[BEGIN Dataset extract]
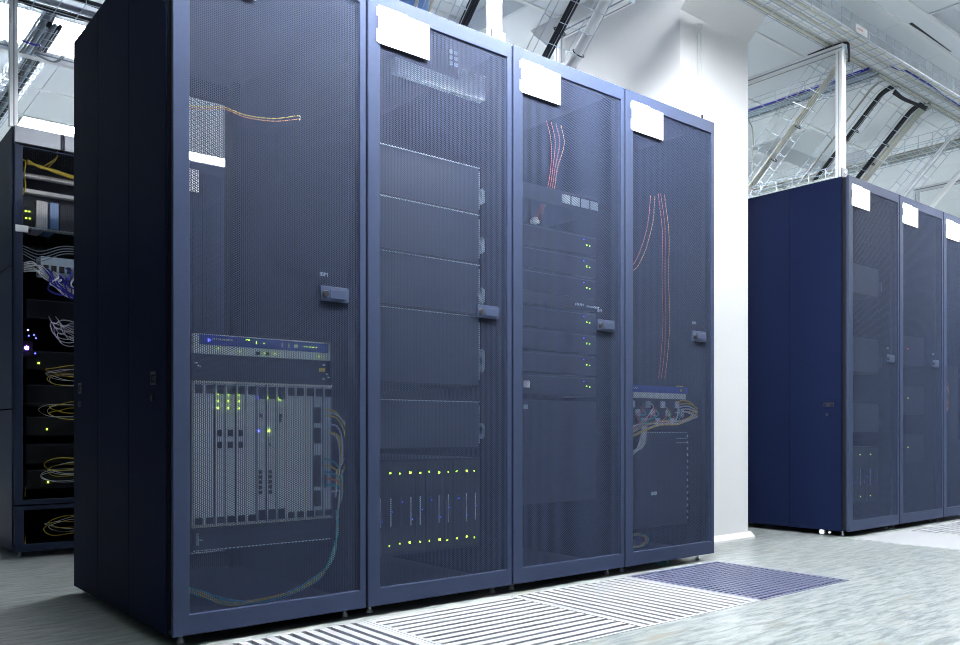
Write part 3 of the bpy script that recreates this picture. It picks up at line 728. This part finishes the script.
# ------------------------------------------------------------------ aluminium support frames
def post(mb, sl, x, y, z0, z1, w=.038):
    mb.box(x-w/2,x+w/2,y-w/2,y+w/2,z0,z1)
    for s in (-1,1):
        sl.box(x-.0025,x+.0025,y+s*w/2-.001,y+s*w/2+.001,z0,z1); sl.box(x+s*w/2-.001,x+s*w/2+.001,y-.0025,y+.0025,z0,z1)
def support(label, x, yf, yr, z=2.625, w=.038, front=True):
    t=thing('support_frame',label,'support frame',(x,yf if front else yr,1.94),'aluminium frames standing on the cabinets')
    if front:
        a,b=MB(),MB(); post(a,b,x,yf,1.945,z,w); p=a.build('post','alu',t); b.build('post_slot','alu_slot',p)
        g=MB(); g.box(x-.030,x+.032,yf-w/2-.006,yf-w/2,1.942,1.99); p=g.build('foot_bracket','bezel',t)
        g=MB(); g.ycyl(x,1.968,yf-w/2-.010,yf-w/2-.006,.008); g.build('bracket_bolt','glide',p)
    a,b=MB(),MB(); post(a,b,x,yr,1.945,z,w); p=a.build('post','alu',t); b.build('post_slot','alu_slot',p)
    y0=min(yf,yr)-w/2; y1=max(yf,yr)+w/2
    a=MB().box(x-w/2,x+w/2,y0,y1,z,z+w).build('beam','alu',t)
    g=MB()
    for s in (-1,1): g.box(x+s*w/2-.001,x+s*w/2+.001,y0,y1,z+w/2-.004,z+w/2+.004)
    g.box(x-.004,x+.004,y0,y1,z-.001,z+.001); g.build('beam_slot','alu_slot',a)
    g=MB().box(x-w/2-.001,x+w/2+.001,y0-.003,y0,z-.001,z+w+.001).build('end_cap','zinc',t)
    return t
support('white aluminium post and beam standing on the second near cabinet',1.165,.060,.93)
support('aluminium post with a beam reaching up over the last near cabinet',2.345,.45,.92,front=False)
support('tall white aluminium post and beam on the front corner of the far row',3.636,.062,.93)
support('short double aluminium post and beam behind the far row',6.76,-.4,1.0,front=False)
t=thing('support_frame','white aluminium post and cross beam standing on the left cabinet','support frame',(.012,2.04,1.94),'aluminium frames standing on the cabinets')
a,b=MB(),MB(); post(a,b,.006,2.040,1.94,2.66,.032); p=a.build('post','alu',t); b.build('post_slot','alu_slot',p)
a,b=MB(),MB(); post(a,b,.006,2.86,1.94,2.60,.032); p=a.build('post','alu',t); b.build('post_slot','alu_slot',p)
a=MB().box(-.8,1.2,2.84,2.886,2.60,2.646).build('beam','alu',t)
MB().box(-.8,1.2,2.839,2.84,2.619,2.627).build('beam_slot','alu_slot',a)
# black rubber strap over the beam end of the far-row frame
cable([(3.636,.25,2.672),(3.636,.14,2.675),(3.645,.038,2.672),(3.662,.030,2.64),(3.662,.030,2.57)],.007,'cblack','black strap draped over the end of the beam on the far row',None,'strap','strap',8)

# ------------------------------------------------------------------ wire trays
def tray(label, path, lat, w, h, step=.10, nl=4, r=.0024, group='wire mesh cable trays', rows=2):
    """path: points of the tray's middle; lat: unit vector across; the basket opens along the local normal"""
    P=[np.array(p,float) for p in path]; lat=np.array(lat,float)
    N=[]
    for i in range(len(P)):
        t_=P[min(i+1,len(P)-1)]-P[max(i-1,0)]; t_/=np.linalg.norm(t_)
        n=np.cross(lat,t_); n/=np.linalg.norm(n)
        if n[2]<0: n=-n
        N.append(n)
    m=MB()
    for k in range(nl):
        o=-w/2+w*k/(nl-1)
        m.tube([tuple(p+lat*o) for p in P],r,5)
    for k in range(1,rows+1):
        for s in (-1,1): m.tube([tuple(p+lat*(s*w/2)+n*(h*k/rows)) for p,n in zip(P,N)],r,5)
    # cross wires by arc length
    L=[0]
    for a,b in zip(P[:-1],P[1:]): L.append(L[-1]+np.linalg.norm(b-a))
    s=step/2
    while s<L[-1]:
        i=max(j for j in range(len(L)) if L[j]<=s); i=min(i,len(P)-2)
        u=(s-L[i])/(L[i+1]-L[i]+1e-9); p=P[i]*(1-u)+P[i+1]*u; n=N[i]*(1-u)+N[i+1]*u
        m.tube([tuple(p-lat*w/2+n*h),tuple(p-lat*w/2),tuple(p+lat*w/2),tuple(p+lat*w/2+n*h)],r,5)
        s+=step
    mid=P[len(P)//2]
    t=thing('cable_tray',label,'cable tray',tuple(P[0]),group)
    m.build('wire_basket','wire',t)
    return t
T0=2.678
main=tray('long wire mesh tray full of pale pipes above the fronts of both rows',[(x,.055,T0) for x in (-1,1,3,5,7,9.5)],(0,1,0),.19,.10,nl=5)
lbp=MB().box(3.59,3.713,-.0475,-.0445,2.685,2.728).build('tray_label','label',main)
m=MB(); 
for k in range(5): m.box(3.605+k*.012,3.612+k*.012,-.0482,-.0475,2.704,2.711)
m.build('label_lettering','cred',main)
G='pale pipes and cables lying in the long tray'
def run(y,z,r,mt,lb,x0=-1,x1=9.5,name='conduit_pipe',cat='pipe',wob=.004):
    pts=[(x0+(x1-x0)*i/24, y+random.uniform(-wob,wob), z+random.uniform(-wob,wob)*.3) for i in range(25)]
    return cable(pts,r,mt,lb,G,name,cat,10,2)
run(.020,T0+.030,.024,'pipe','thick white pipe in the long tray, on its aisle side',wob=.002)
run(.072,T0+.027,.022,'pipe','thick white pipe in the middle of the long tray',wob=.002)
for i,(yy,mt,r) in enumerate(((.105,'cream',.008),(.120,'beige',.006),(.135,'cream',.009),(.046,'cream',.007),(-.012,'cream',.007),(-.028,'pipe',.008),(.143,'beige',.005),(.096,'pipe',.007))):
    run(yy,T0+r+.003,r,mt,'%s cable lying along the long tray over the rows'%{'cream':'cream','beige':'brownish grey','pipe':'white'}[mt],name='power_cable',cat='cable')
cable([(4.15,.045,T0+.012),(4.25,.03,T0+.016),(4.33,.010,T0+.012),(4.57,.012,T0+.014),(4.9,.02,T0+.014),(5.3,.03,T0+.014),(6,.03,T0+.014)],.009,'cblue','bright blue cable on the aisle side of the long tray')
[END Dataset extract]
- **Problem to work on**
Without the pictures, repeat the listing above exactly.

- **Problem solution**
Write part 3 of the bpy script that recreates this picture. It picks up at line 728. This part finishes the script.
# ------------------------------------------------------------------ aluminium support frames
def post(mb, sl, x, y, z0, z1, w=.038):
    mb.box(x-w/2,x+w/2,y-w/2,y+w/2,z0,z1)
    for s in (-1,1):
        sl.box(x-.0025,x+.0025,y+s*w/2-.001,y+s*w/2+.001,z0,z1); sl.box(x+s*w/2-.001,x+s*w/2+.001,y-.0025,y+.0025,z0,z1)
def support(label, x, yf, yr, z=2.625, w=.038, front=True):
    t=thing('support_frame',label,'support frame',(x,yf if front else yr,1.94),'aluminium frames standing on the cabinets')
    if front:
        a,b=MB(),MB(); post(a,b,x,yf,1.945,z,w); p=a.build('post','alu',t); b.build('post_slot','alu_slot',p)
        g=MB(); g.box(x-.030,x+.032,yf-w/2-.006,yf-w/2,1.942,1.99); p=g.build('foot_bracket','bezel',t)
        g=MB(); g.ycyl(x,1.968,yf-w/2-.010,yf-w/2-.006,.008); g.build('bracket_bolt','glide',p)
    a,b=MB(),MB(); post(a,b,x,yr,1.945,z,w); p=a.build('post','alu',t); b.build('post_slot','alu_slot',p)
    y0=min(yf,yr)-w/2; y1=max(yf,yr)+w/2
    a=MB().box(x-w/2,x+w/2,y0,y1,z,z+w).build('beam','alu',t)
    g=MB()
    for s in (-1,1): g.box(x+s*w/2-.001,x+s*w/2+.001,y0,y1,z+w/2-.004,z+w/2+.004)
    g.box(x-.004,x+.004,y0,y1,z-.001,z+.001); g.build('beam_slot','alu_slot',a)
    g=MB().box(x-w/2-.001,x+w/2+.001,y0-.003,y0,z-.001,z+w+.001).build('end_cap','zinc',t)
    return t
support('white aluminium post and beam standing on the second near cabinet',1.165,.060,.93)
support('aluminium post with a beam reaching up over the last near cabinet',2.345,.45,.92,front=False)
support('tall white aluminium post and beam on the front corner of the far row',3.636,.062,.93)
support('short double aluminium post and beam behind the far row',6.76,-.4,1.0,front=False)
t=thing('support_frame','white aluminium post and cross beam standing on the left cabinet','support frame',(.012,2.04,1.94),'aluminium frames standing on the cabinets')
a,b=MB(),MB(); post(a,b,.006,2.040,1.94,2.66,.032); p=a.build('post','alu',t); b.build('post_slot','alu_slot',p)
a,b=MB(),MB(); post(a,b,.006,2.86,1.94,2.60,.032); p=a.build('post','alu',t); b.build('post_slot','alu_slot',p)
a=MB().box(-.8,1.2,2.84,2.886,2.60,2.646).build('beam','alu',t)
MB().box(-.8,1.2,2.839,2.84,2.619,2.627).build('beam_slot','alu_slot',a)
# black rubber strap over the beam end of the far-row frame
cable([(3.636,.25,2.672),(3.636,.14,2.675),(3.645,.038,2.672),(3.662,.030,2.64),(3.662,.030,2.57)],.007,'cblack','black strap draped over the end of the beam on the far row',None,'strap','strap',8)

# ------------------------------------------------------------------ wire trays
def tray(label, path, lat, w, h, step=.10, nl=4, r=.0024, group='wire mesh cable trays', rows=2):
    """path: points of the tray's middle; lat: unit vector across; the basket opens along the local normal"""
    P=[np.array(p,float) for p in path]; lat=np.array(lat,float)
    N=[]
    for i in range(len(P)):
        t_=P[min(i+1,len(P)-1)]-P[max(i-1,0)]; t_/=np.linalg.norm(t_)
        n=np.cross(lat,t_); n/=np.linalg.norm(n)
        if n[2]<0: n=-n
        N.append(n)
    m=MB()
    for k in range(nl):
        o=-w/2+w*k/(nl-1)
        m.tube([tuple(p+lat*o) for p in P],r,5)
    for k in range(1,rows+1):
        for s in (-1,1): m.tube([tuple(p+lat*(s*w/2)+n*(h*k/rows)) for p,n in zip(P,N)],r,5)
    # cross wires by arc length
    L=[0]
    for a,b in zip(P[:-1],P[1:]): L.append(L[-1]+np.linalg.norm(b-a))
    s=step/2
    while s<L[-1]:
        i=max(j for j in range(len(L)) if L[j]<=s); i=min(i,len(P)-2)
        u=(s-L[i])/(L[i+1]-L[i]+1e-9); p=P[i]*(1-u)+P[i+1]*u; n=N[i]*(1-u)+N[i+1]*u
        m.tube([tuple(p-lat*w/2+n*h),tuple(p-lat*w/2),tuple(p+lat*w/2),tuple(p+lat*w/2+n*h)],r,5)
        s+=step
    mid=P[len(P)//2]
    t=thing('cable_tray',label,'cable tray',tuple(P[0]),group)
    m.build('wire_basket','wire',t)
    return t
T0=2.678
main=tray('long wire mesh tray full of pale pipes above the fronts of both rows',[(x,.055,T0) for x in (-1,1,3,5,7,9.5)],(0,1,0),.19,.10,nl=5)
lbp=MB().box(3.59,3.713,-.0475,-.0445,2.685,2.728).build('tray_label','label',main)
m=MB(); 
for k in range(5): m.box(3.605+k*.012,3.612+k*.012,-.0482,-.0475,2.704,2.711)
m.build('label_lettering','cred',main)
G='pale pipes and cables lying in the long tray'
def run(y,z,r,mt,lb,x0=-1,x1=9.5,name='conduit_pipe',cat='pipe',wob=.004):
    pts=[(x0+(x1-x0)*i/24, y+random.uniform(-wob,wob), z+random.uniform(-wob,wob)*.3) for i in range(25)]
    return cable(pts,r,mt,lb,G,name,cat,10,2)
run(.020,T0+.030,.024,'pipe','thick white pipe in the long tray, on its aisle side',wob=.002)
run(.072,T0+.027,.022,'pipe','thick white pipe in the middle of the long tray',wob=.002)
for i,(yy,mt,r) in enumerate(((.105,'cream',.008),(.120,'beige',.006),(.135,'cream',.009),(.046,'cream',.007),(-.012,'cream',.007),(-.028,'pipe',.008),(.143,'beige',.005),(.096,'pipe',.007))):
    run(yy,T0+r+.003,r,mt,'%s cable lying along the long tray over the rows'%{'cream':'cream','beige':'brownish grey','pipe':'white'}[mt],name='power_cable',cat='cable')
cable([(4.15,.045,T0+.012),(4.25,.03,T0+.016),(4.33,.010,T0+.012),(4.57,.012,T0+.014),(4.9,.02,T0+.014),(5.3,.03,T0+.014),(6,.03,T0+.014)],.009,'cblue','bright blue cable on the aisle side of the long tray')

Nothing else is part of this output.